» **Stored data**
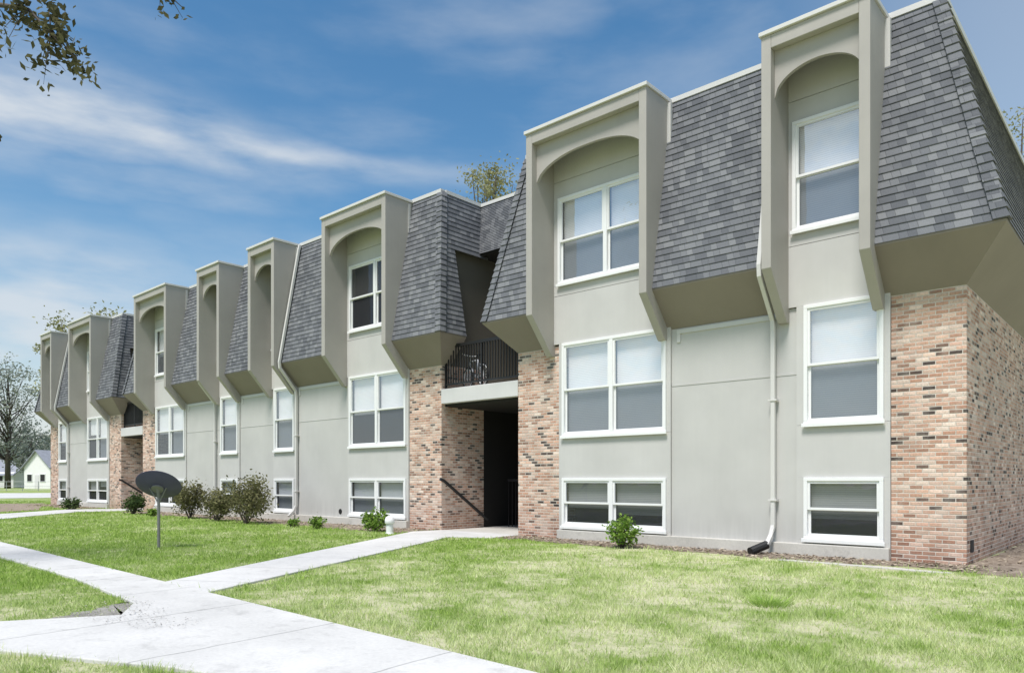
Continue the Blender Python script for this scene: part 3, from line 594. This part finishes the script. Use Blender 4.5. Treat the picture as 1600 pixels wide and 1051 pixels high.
# ------------------------------------------------------------------ bicycles on the landing
def bicycle(label, loc, rz, col, rimc, sc=.8):
    t = thing('bicycle', label, 'bicycle', loc, rz, 'bicycles on the balcony'); t.scale = (sc,sc,sc); fm = plain('bicycle_paint', col, .35); rm = plain('rim_metal', rimc, .35)
    def torus(cx, R_, r_, name, mat, par):
        m = MB(); m.tube([(cx+R_*math.cos(2*math.pi*k/28),0,.33+R_*math.sin(2*math.pi*k/28)) for k in range(29)], r_, 7, cap=False); return m.build(name, mat, par, smooth=True, local=True)
    for cx in (-.5,.5):
        wl = torus(cx, .28, .020, 'wheel', rm, t); torus(cx, .315, .022, 'tyre', M_rubber, wl); m = MB()
        for k in range(14): m.tube([(cx,0,.33),(cx+.285*math.cos(k*.4488),0,.33+.285*math.sin(k*.4488))], .004, 4)
        m.tube([(cx,-.05,.33),(cx,.05,.33)], .02, 8); m.build('spokes', rm, wl, local=True)
    m = MB(); bb = (-.05,0,.30); st = (-.18,0,.78); hd = (.33,0,.80); hl = (.36,0,.70)
    for a, b in ((bb,st),(st,hd),(bb,hl),(hd,hl)): m.tube([a,b], .022, 8)
    for y in (-.04,.04): m.tube([(-.5,y,.33),bb], .012, 6); m.tube([(-.5,y,.33),st], .012, 6); m.tube([(.5,y,.33),(.37,y,.66)], .014, 6)
    m.build('frame', fm, t, smooth=True, local=True)
    m = MB(); m.tube([(.32,0,.80),(.30,0,.95)], .014, 6); m.tube([(.24,-.28,.99),(.28,-.2,.97),(.30,0,.95),(.28,.2,.97),(.24,.28,.99)], .014, 6); m.build('handlebar', rm, t, local=True)
    m = MB(); m.prism([(-.34,-.08,.88),(-.34,.08,.88),(-.22,.05,.88),(-.06,.02,.88),(-.06,-.02,.88),(-.22,-.05,.88)], (0,0,.05)); m.tube([st,(-.2,0,.88)], .013, 6); m.build('saddle', M_rubber, t, bevel=.015, local=True)
    m = MB(); m.tube([(.0,-.07,.18),(-.05,-.07,.30),(-.05,.07,.30),(-.10,.07,.42)], .011, 6); m.box(-.04,.04,-.15,-.07,.17,.19); m.box(-.14,-.06,.07,.15,.41,.43); m.build('pedal', M_iron, t, local=True)
bicycle('bicycle with pale wheels behind the balcony railing, left of the other one', (-12.78,.48,3.5), R(160), (.45,.46,.5), (.8,.8,.82), .88)
bicycle('dark bicycle at the right end of the balcony behind the railing', (-11.35,1.0,3.5), R(160), (.10,.11,.16), (.25,.25,.27))
# ------------------------------------------------------------------ camera, light, sky
cd = bpy.data.cameras.new('camera'); cam = bpy.data.objects.new('camera', cd); COL.objects.link(cam); cam.location = (CX,CY,CZ); cam.rotation_euler = (R(90),0,math.pi/2-AN)
cd.sensor_width = 36; cd.lens = F/1600*36; cd.shift_y = (HZ-525.5)/1600; cd.clip_end = 3000; S.camera = cam
sun_el = R(62); sx, sy = .17, -.98; L = math.hypot(sx,sy); sx /= L; sy /= L
ld = bpy.data.lights.new('sun', 'SUN'); ld.energy = 4.6; ld.angle = R(16); ld.color = (1,.96,.92); lo = bpy.data.objects.new('sun', ld); COL.objects.link(lo)
lo.rotation_euler = Vector((sx*math.cos(sun_el), sy*math.cos(sun_el), math.sin(sun_el))).to_track_quat('Z','Y').to_euler(); lo.location = (0,-20,30)
W = bpy.data.worlds.new('World'); S.world = W; W.use_nodes = True; t = NT.__new__(NT); t.t = W.node_tree; t.t.nodes.clear()
sky = t.n('ShaderNodeTexSky', sky_type='NISHITA'); sky.sun_disc = False; sky.sun_elevation = sun_el; sky.sun_rotation = math.atan2(sx,sy); sky.air_density = 1.2; sky.dust_density = .6; sky.ozone_density = 2.0
v = t.n('ShaderNodeTexCoord').outputs['Generated']; x, y, z = t.xyz(v)
az = t.math('ARCTAN2', t.math('MULTIPLY', x, -1.), y); el = t.math('ARCSINE', t.math('MAXIMUM', t.math('MINIMUM', z, 1.), -1.))
cv = t.comb(t.math('MULTIPLY', az, 2.2), t.math('MULTIPLY', el, 8.), 3.7)
n1 = t.noise(cv, 1.2, 7, .5); n2 = t.noise(cv, 3.0, 7, .52); n3 = t.noise(t.comb(t.math('MULTIPLY', az, 1.3), t.math('MULTIPLY', el, 4.), 9.1), 1.5, 6)
e0 = t.math('ADD', .405, t.math('MULTIPLY', t.math('SUBTRACT', n3, .5), .10))
wd = t.mr(az, .95, 1.35, .016, .055)
st = t.math('POWER', 2.718, t.math('MULTIPLY', t.math('POWER', t.math('DIVIDE', t.math('ABSOLUTE', t.math('SUBTRACT', el, e0)), wd), 2.), -1.))
st = t.math('MULTIPLY', st, t.math('MULTIPLY', t.mr(az, .72, 1.15, .25, 1, True), t.mr(n2, .22, .62)))
ci = t.math('MULTIPLY', t.mr(n1, .48, .84, 0, 1, True), t.mr(el, .7, .25, .2, .65))
lowl = t.math('MULTIPLY', t.math('MULTIPLY', t.mr(az, .95, 1.3, 0, 1, True), t.mr(el, .34, .20, 0, 1, True)), t.mr(n2, .3, .62, .2, .8))
hz = t.mr(el, .02, .28, .75, 0, True); soft = t.mr(n3, .42, .7, 0, .24, True); right_ = t.mr(az, .5, .1, 0, .35, True)
fac = t.math('MAXIMUM', t.math('MAXIMUM', t.math('MULTIPLY', st, .85), t.math('MAXIMUM', ci, lowl)), t.math('MAXIMUM', t.math('MAXIMUM', hz, soft), right_), clamp=True)
colr = t.mix(fac, t.hsv(sky.outputs[0], .97, 1.27, .494), (5.2,5.5,5.8))
bg = t.n('ShaderNodeBackground'); t.t.links.new(colr, bg.inputs[0]); bg.inputs[1].default_value = .14
wo = t.n('ShaderNodeOutputWorld'); t.t.links.new(bg.outputs[0], wo.inputs[0])
S.view_settings.view_transform = 'Standard'; S.view_settings.look = 'None'; S.view_settings.exposure = 0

» **Written exercise**
Print out the material word for word, omitting the pictures.

» **Output of the task**
Continue the Blender Python script for this scene: part 3, from line 594. This part finishes the script. Use Blender 4.5. Treat the picture as 1600 pixels wide and 1051 pixels high.
# ------------------------------------------------------------------ bicycles on the landing
def bicycle(label, loc, rz, col, rimc, sc=.8):
    t = thing('bicycle', label, 'bicycle', loc, rz, 'bicycles on the balcony'); t.scale = (sc,sc,sc); fm = plain('bicycle_paint', col, .35); rm = plain('rim_metal', rimc, .35)
    def torus(cx, R_, r_, name, mat, par):
        m = MB(); m.tube([(cx+R_*math.cos(2*math.pi*k/28),0,.33+R_*math.sin(2*math.pi*k/28)) for k in range(29)], r_, 7, cap=False); return m.build(name, mat, par, smooth=True, local=True)
    for cx in (-.5,.5):
        wl = torus(cx, .28, .020, 'wheel', rm, t); torus(cx, .315, .022, 'tyre', M_rubber, wl); m = MB()
        for k in range(14): m.tube([(cx,0,.33),(cx+.285*math.cos(k*.4488),0,.33+.285*math.sin(k*.4488))], .004, 4)
        m.tube([(cx,-.05,.33),(cx,.05,.33)], .02, 8); m.build('spokes', rm, wl, local=True)
    m = MB(); bb = (-.05,0,.30); st = (-.18,0,.78); hd = (.33,0,.80); hl = (.36,0,.70)
    for a, b in ((bb,st),(st,hd),(bb,hl),(hd,hl)): m.tube([a,b], .022, 8)
    for y in (-.04,.04): m.tube([(-.5,y,.33),bb], .012, 6); m.tube([(-.5,y,.33),st], .012, 6); m.tube([(.5,y,.33),(.37,y,.66)], .014, 6)
    m.build('frame', fm, t, smooth=True, local=True)
    m = MB(); m.tube([(.32,0,.80),(.30,0,.95)], .014, 6); m.tube([(.24,-.28,.99),(.28,-.2,.97),(.30,0,.95),(.28,.2,.97),(.24,.28,.99)], .014, 6); m.build('handlebar', rm, t, local=True)
    m = MB(); m.prism([(-.34,-.08,.88),(-.34,.08,.88),(-.22,.05,.88),(-.06,.02,.88),(-.06,-.02,.88),(-.22,-.05,.88)], (0,0,.05)); m.tube([st,(-.2,0,.88)], .013, 6); m.build('saddle', M_rubber, t, bevel=.015, local=True)
    m = MB(); m.tube([(.0,-.07,.18),(-.05,-.07,.30),(-.05,.07,.30),(-.10,.07,.42)], .011, 6); m.box(-.04,.04,-.15,-.07,.17,.19); m.box(-.14,-.06,.07,.15,.41,.43); m.build('pedal', M_iron, t, local=True)
bicycle('bicycle with pale wheels behind the balcony railing, left of the other one', (-12.78,.48,3.5), R(160), (.45,.46,.5), (.8,.8,.82), .88)
bicycle('dark bicycle at the right end of the balcony behind the railing', (-11.35,1.0,3.5), R(160), (.10,.11,.16), (.25,.25,.27))
# ------------------------------------------------------------------ camera, light, sky
cd = bpy.data.cameras.new('camera'); cam = bpy.data.objects.new('camera', cd); COL.objects.link(cam); cam.location = (CX,CY,CZ); cam.rotation_euler = (R(90),0,math.pi/2-AN)
cd.sensor_width = 36; cd.lens = F/1600*36; cd.shift_y = (HZ-525.5)/1600; cd.clip_end = 3000; S.camera = cam
sun_el = R(62); sx, sy = .17, -.98; L = math.hypot(sx,sy); sx /= L; sy /= L
ld = bpy.data.lights.new('sun', 'SUN'); ld.energy = 4.6; ld.angle = R(16); ld.color = (1,.96,.92); lo = bpy.data.objects.new('sun', ld); COL.objects.link(lo)
lo.rotation_euler = Vector((sx*math.cos(sun_el), sy*math.cos(sun_el), math.sin(sun_el))).to_track_quat('Z','Y').to_euler(); lo.location = (0,-20,30)
W = bpy.data.worlds.new('World'); S.world = W; W.use_nodes = True; t = NT.__new__(NT); t.t = W.node_tree; t.t.nodes.clear()
sky = t.n('ShaderNodeTexSky', sky_type='NISHITA'); sky.sun_disc = False; sky.sun_elevation = sun_el; sky.sun_rotation = math.atan2(sx,sy); sky.air_density = 1.2; sky.dust_density = .6; sky.ozone_density = 2.0
v = t.n('ShaderNodeTexCoord').outputs['Generated']; x, y, z = t.xyz(v)
az = t.math('ARCTAN2', t.math('MULTIPLY', x, -1.), y); el = t.math('ARCSINE', t.math('MAXIMUM', t.math('MINIMUM', z, 1.), -1.))
cv = t.comb(t.math('MULTIPLY', az, 2.2), t.math('MULTIPLY', el, 8.), 3.7)
n1 = t.noise(cv, 1.2, 7, .5); n2 = t.noise(cv, 3.0, 7, .52); n3 = t.noise(t.comb(t.math('MULTIPLY', az, 1.3), t.math('MULTIPLY', el, 4.), 9.1), 1.5, 6)
e0 = t.math('ADD', .405, t.math('MULTIPLY', t.math('SUBTRACT', n3, .5), .10))
wd = t.mr(az, .95, 1.35, .016, .055)
st = t.math('POWER', 2.718, t.math('MULTIPLY', t.math('POWER', t.math('DIVIDE', t.math('ABSOLUTE', t.math('SUBTRACT', el, e0)), wd), 2.), -1.))
st = t.math('MULTIPLY', st, t.math('MULTIPLY', t.mr(az, .72, 1.15, .25, 1, True), t.mr(n2, .22, .62)))
ci = t.math('MULTIPLY', t.mr(n1, .48, .84, 0, 1, True), t.mr(el, .7, .25, .2, .65))
lowl = t.math('MULTIPLY', t.math('MULTIPLY', t.mr(az, .95, 1.3, 0, 1, True), t.mr(el, .34, .20, 0, 1, True)), t.mr(n2, .3, .62, .2, .8))
hz = t.mr(el, .02, .28, .75, 0, True); soft = t.mr(n3, .42, .7, 0, .24, True); right_ = t.mr(az, .5, .1, 0, .35, True)
fac = t.math('MAXIMUM', t.math('MAXIMUM', t.math('MULTIPLY', st, .85), t.math('MAXIMUM', ci, lowl)), t.math('MAXIMUM', t.math('MAXIMUM', hz, soft), right_), clamp=True)
colr = t.mix(fac, t.hsv(sky.outputs[0], .97, 1.27, .494), (5.2,5.5,5.8))
bg = t.n('ShaderNodeBackground'); t.t.links.new(colr, bg.inputs[0]); bg.inputs[1].default_value = .14
wo = t.n('ShaderNodeOutputWorld'); t.t.links.new(bg.outputs[0], wo.inputs[0])
S.view_settings.view_transform = 'Standard'; S.view_settings.look = 'None'; S.view_settings.exposure = 0